She could say with Thoreau, "I moments live who lived but years." We
had both been invited to a large reception, on a certain evening, in
one of the old palaces on the Arno. There were music and dancing, and
there were lively groups of ladies and gentlemen strolling from room
to room, contrasting somewhat strangely in their gayety with the
solemn pictures hanging on the walls, and a sense of shadowy presence
which seems to haunt those dusky interiors. An odd discrepancy between
the modern company and the surroundings, a weird mingling of the past
and the present, made any apparition appear possible, and left room
only for a faint thrill of surprise when a voice by my side said,
"There is Mrs.

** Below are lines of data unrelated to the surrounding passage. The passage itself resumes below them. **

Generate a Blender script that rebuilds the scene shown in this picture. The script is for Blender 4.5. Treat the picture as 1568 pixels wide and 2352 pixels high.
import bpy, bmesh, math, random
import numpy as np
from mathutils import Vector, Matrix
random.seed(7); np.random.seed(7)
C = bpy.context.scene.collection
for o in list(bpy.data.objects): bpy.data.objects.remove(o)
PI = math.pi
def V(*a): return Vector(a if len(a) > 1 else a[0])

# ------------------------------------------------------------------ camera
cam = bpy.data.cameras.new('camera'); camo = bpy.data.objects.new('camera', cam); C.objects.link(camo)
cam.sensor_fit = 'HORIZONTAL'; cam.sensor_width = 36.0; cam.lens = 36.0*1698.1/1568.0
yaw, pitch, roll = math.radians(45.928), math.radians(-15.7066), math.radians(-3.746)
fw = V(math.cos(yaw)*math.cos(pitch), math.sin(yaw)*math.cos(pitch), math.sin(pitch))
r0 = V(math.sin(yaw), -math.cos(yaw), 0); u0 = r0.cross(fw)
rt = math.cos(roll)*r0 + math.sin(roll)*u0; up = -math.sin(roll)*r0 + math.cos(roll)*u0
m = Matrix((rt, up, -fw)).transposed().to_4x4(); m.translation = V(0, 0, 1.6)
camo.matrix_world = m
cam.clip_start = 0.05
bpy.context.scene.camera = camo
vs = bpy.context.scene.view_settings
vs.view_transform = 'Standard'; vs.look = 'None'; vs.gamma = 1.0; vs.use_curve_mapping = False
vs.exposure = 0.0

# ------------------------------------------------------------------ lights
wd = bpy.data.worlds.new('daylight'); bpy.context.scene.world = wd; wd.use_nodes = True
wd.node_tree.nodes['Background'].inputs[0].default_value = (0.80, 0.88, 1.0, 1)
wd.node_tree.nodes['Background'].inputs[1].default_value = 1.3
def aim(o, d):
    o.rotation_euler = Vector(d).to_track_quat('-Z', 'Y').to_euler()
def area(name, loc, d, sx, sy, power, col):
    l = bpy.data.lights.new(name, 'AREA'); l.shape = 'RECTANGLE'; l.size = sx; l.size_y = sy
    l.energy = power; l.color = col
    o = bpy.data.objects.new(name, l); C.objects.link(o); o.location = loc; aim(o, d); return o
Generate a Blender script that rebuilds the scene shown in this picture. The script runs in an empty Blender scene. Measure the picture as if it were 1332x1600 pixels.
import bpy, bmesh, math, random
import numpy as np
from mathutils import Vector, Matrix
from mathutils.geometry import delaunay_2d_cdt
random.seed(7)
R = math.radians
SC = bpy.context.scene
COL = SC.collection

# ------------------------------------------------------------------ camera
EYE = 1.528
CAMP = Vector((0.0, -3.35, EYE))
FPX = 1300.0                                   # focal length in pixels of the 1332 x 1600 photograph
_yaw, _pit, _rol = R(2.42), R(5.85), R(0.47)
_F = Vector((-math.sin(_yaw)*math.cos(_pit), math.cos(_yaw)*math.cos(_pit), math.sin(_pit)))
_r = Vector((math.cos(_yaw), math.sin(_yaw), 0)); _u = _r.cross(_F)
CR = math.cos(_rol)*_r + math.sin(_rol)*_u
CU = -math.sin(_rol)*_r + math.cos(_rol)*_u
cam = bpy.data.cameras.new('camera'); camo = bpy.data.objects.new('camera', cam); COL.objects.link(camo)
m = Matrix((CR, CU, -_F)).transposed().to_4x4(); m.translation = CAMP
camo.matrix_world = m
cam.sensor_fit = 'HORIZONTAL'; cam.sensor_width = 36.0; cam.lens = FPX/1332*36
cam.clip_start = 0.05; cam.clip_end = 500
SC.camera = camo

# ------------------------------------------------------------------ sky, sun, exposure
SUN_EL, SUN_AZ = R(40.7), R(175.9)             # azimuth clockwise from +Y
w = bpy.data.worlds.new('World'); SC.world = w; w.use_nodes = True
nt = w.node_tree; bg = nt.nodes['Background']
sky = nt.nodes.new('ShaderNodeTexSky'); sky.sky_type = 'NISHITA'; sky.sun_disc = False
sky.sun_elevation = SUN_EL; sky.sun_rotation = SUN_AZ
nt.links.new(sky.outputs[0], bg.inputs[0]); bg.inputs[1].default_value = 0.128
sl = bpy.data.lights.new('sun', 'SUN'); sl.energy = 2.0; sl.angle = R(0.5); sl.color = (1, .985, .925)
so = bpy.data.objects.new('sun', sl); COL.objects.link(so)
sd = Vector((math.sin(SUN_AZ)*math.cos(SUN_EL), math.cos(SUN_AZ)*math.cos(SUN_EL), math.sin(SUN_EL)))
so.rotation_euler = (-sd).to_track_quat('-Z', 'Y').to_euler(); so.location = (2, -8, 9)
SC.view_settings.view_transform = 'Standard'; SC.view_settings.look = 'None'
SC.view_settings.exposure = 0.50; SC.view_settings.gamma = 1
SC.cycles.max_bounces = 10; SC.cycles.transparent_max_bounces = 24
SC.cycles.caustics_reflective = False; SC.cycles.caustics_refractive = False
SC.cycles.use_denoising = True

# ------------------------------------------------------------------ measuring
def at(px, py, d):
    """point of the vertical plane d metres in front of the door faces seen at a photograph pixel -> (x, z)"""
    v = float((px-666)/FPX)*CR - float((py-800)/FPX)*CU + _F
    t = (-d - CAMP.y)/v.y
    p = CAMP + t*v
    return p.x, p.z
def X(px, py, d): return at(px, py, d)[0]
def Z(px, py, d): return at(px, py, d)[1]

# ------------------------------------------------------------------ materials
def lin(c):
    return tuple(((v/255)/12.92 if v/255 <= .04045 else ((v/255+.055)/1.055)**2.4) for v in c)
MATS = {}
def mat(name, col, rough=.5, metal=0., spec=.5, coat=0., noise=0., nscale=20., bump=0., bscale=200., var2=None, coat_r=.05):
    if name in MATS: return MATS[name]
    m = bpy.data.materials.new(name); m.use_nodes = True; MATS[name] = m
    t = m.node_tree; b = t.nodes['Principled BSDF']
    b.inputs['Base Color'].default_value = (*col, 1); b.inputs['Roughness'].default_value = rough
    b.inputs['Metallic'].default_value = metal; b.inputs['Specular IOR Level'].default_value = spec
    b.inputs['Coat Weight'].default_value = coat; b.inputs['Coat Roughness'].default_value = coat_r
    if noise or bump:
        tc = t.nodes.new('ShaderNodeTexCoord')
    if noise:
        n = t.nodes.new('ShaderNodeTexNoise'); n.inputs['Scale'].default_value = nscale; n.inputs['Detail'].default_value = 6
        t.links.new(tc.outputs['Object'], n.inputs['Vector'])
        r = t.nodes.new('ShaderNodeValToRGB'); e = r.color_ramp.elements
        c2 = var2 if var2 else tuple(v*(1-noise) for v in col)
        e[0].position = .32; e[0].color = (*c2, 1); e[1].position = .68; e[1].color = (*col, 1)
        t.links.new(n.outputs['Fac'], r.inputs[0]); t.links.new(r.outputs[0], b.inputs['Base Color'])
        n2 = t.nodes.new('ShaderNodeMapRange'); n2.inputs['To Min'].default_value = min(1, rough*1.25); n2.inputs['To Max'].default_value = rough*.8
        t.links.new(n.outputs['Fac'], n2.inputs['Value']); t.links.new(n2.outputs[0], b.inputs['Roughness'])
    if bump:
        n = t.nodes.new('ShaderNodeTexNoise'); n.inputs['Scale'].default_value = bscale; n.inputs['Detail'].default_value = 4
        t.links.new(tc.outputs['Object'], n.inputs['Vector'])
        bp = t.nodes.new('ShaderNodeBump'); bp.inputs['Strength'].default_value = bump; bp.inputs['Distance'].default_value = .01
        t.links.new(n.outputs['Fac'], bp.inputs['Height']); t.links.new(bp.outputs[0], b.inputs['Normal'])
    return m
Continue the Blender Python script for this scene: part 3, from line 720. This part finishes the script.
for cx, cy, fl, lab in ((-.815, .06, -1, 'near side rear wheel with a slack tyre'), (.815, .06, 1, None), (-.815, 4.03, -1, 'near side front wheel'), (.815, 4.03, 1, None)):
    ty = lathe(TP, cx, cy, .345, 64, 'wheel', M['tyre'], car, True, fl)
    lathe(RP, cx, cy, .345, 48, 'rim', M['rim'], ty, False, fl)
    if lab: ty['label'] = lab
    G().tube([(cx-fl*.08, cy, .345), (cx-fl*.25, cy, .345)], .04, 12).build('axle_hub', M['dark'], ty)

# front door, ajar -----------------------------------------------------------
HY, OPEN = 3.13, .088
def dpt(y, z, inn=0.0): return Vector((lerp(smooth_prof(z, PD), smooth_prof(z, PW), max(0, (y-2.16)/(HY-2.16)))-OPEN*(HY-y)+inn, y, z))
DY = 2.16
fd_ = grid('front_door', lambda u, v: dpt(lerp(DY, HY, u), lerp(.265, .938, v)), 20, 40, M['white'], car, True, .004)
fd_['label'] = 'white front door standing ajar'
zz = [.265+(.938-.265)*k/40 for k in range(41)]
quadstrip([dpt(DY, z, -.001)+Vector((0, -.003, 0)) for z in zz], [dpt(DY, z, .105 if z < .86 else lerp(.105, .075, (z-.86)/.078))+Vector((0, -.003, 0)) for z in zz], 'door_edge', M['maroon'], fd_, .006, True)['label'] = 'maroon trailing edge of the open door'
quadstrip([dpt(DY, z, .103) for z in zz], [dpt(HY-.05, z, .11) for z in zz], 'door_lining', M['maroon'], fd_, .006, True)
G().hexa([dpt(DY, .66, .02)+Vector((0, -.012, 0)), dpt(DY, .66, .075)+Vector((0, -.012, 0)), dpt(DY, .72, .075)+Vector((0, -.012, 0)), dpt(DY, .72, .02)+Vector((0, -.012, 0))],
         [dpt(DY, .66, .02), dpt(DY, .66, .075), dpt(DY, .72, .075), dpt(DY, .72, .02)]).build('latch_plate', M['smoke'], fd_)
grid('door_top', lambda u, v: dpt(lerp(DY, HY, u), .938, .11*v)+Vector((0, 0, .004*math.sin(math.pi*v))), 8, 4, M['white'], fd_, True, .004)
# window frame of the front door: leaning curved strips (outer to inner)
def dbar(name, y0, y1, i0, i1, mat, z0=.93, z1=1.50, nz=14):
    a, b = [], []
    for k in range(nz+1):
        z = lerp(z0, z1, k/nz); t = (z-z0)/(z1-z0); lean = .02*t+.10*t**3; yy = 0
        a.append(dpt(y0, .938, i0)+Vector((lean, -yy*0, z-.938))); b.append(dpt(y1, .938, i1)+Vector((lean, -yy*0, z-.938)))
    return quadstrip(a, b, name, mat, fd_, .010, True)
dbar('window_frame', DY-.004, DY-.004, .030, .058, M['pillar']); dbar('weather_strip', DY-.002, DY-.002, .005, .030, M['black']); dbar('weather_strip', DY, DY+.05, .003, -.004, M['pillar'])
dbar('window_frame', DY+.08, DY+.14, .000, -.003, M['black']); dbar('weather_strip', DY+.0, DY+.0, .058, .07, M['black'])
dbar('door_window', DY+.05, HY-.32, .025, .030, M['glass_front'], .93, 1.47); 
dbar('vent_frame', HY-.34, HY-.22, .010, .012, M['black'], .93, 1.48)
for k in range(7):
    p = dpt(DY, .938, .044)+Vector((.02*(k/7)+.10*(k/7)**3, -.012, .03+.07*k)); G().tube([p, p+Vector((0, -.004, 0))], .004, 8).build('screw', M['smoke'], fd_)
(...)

Stowe."
In a moment she approached and I was presented to her, and after a
brief pause she passed on. All this was natural enough, but a wave of
intense disappointment swept over me. Why had I found no words to
express or even indicate the feeling that had choked me? Was the fault
mine? Oh, yes, I said to myself, for I could not conceive it to be
otherwise, and I looked upon my opportunity, the gift of the gods, as
utterly and forever wasted. I was depressed and sorrowing over the
vanishing of a presence I might perhaps never meet again, and no
glamour of light, or music or pictures or friendly voices could recall
any pleasure to my heart. Meanwhile, the unconscious object of all
this disturbance was strolling quietly along, leaning on the arm of a
friend, hardly ever speaking, followed by a group of traveling
companions, and entirely absorbed in the gay scene around her.